Chapter 7: Federal Tax Considerations and Retirement Plans Flashcards
SEP
Simplified Employee Pension
What is a SEP?
A retirement plan where the employer makes contribution to an employee’s IRA.
Qualified Retirement Plans
Retirement savings plans which meet certain qualifications set by Congress (enforcement by the IRS) that allows them to have certain tax advantages.
529 State College Tuition Plans
education savings plan operated by a state of educational institution.
Benefits of a 529 Plan
- offers tax advantages when saving for college and other post-secondary training.

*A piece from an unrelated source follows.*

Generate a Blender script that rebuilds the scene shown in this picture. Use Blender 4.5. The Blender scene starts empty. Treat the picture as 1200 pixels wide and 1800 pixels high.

- contributions are not tax deductible
- earnings grow tax-free when used for qualified education expenses
Tax-Sheltered Annuities (TSAs)
Qualified annuity plans benefitting employees of public schools under the Internal Revenue Code (IRC)
What code is the TSA under?
Section 403(b) as well as other nonprofit organizations qualified under section 501(c)(3)
Profit-Sharing
Defined contribution plan for employees of for-profit companies.
Who can contribute in a profit sharing plan?
Only the employer can contribute and contributions are made only in years there is a profit.
What does SIMPLE plan stand for?
Savings Incentive Match Plan for Employees
What is a SIMPLE plan?
A small employer arranged IRA or 401(k) for which the employer matches certain employee contributions.
Individual Annuities
Contributions - after tax dollars
interest - not taxable until surrender or distribution
Annuitization — Amount over cost basis is taxable
Traditional IRA
A qualified retirement account for individuals, with deductible contributions and tax-deferred accumulation.
Modified Endowment Contract (MEC)
A life insurance contract not passing the 7- Pay Test, resulting in the loss of tax advantages.
What is the 7-Pay test?
The 7-pay test is a calculation to determine if an owner over funds the contract attempting to use it as an investment rather than as insurance.
401 (k) Plan
A defined contribution plan. It can be apart of a profit-sharing plan allowing an employee to the choice of taking income in cash or deferring receipt.
Corporate-Owned Annuities
An annuity contract owned by a non-natural person is not treated as an annuity for federal income tax purposes, so the contract’s gains are currently taxed as opposed to being tax deferred. There are no tax benefits when an annuity is owned by a corporation.
Distributions at Death
When the annuitant dies during the accumulation phase of the annuity, the beneficiary receiving the death benefit must pay income tax on any gain embedded in the policy, at ordinary income tax rates.
Rollover
A direct rollover applies when the funds are transferred from one qualified plan to the trustee of an IRA or another plan.
How long does the owner have to rollover an IRA?
If the payment is made directly to the IRA owner, he/she will have 60 days to deposit the check into a new IRA to avoid taxes and penalties. this transaction is reported to the IRA and is only allowed once per year. A 20% withholding of funds is required unless a direct rollover occurs.
Estate Taxation
If the annuitant dies during the annuity payout phase, the remaining value in the account will be added to the deceased annuitant’s estate for valuation.
ERISA (Employee Retirement Income Security Act)
Established rules pertaining to participating, vesting and funding of retirement plans.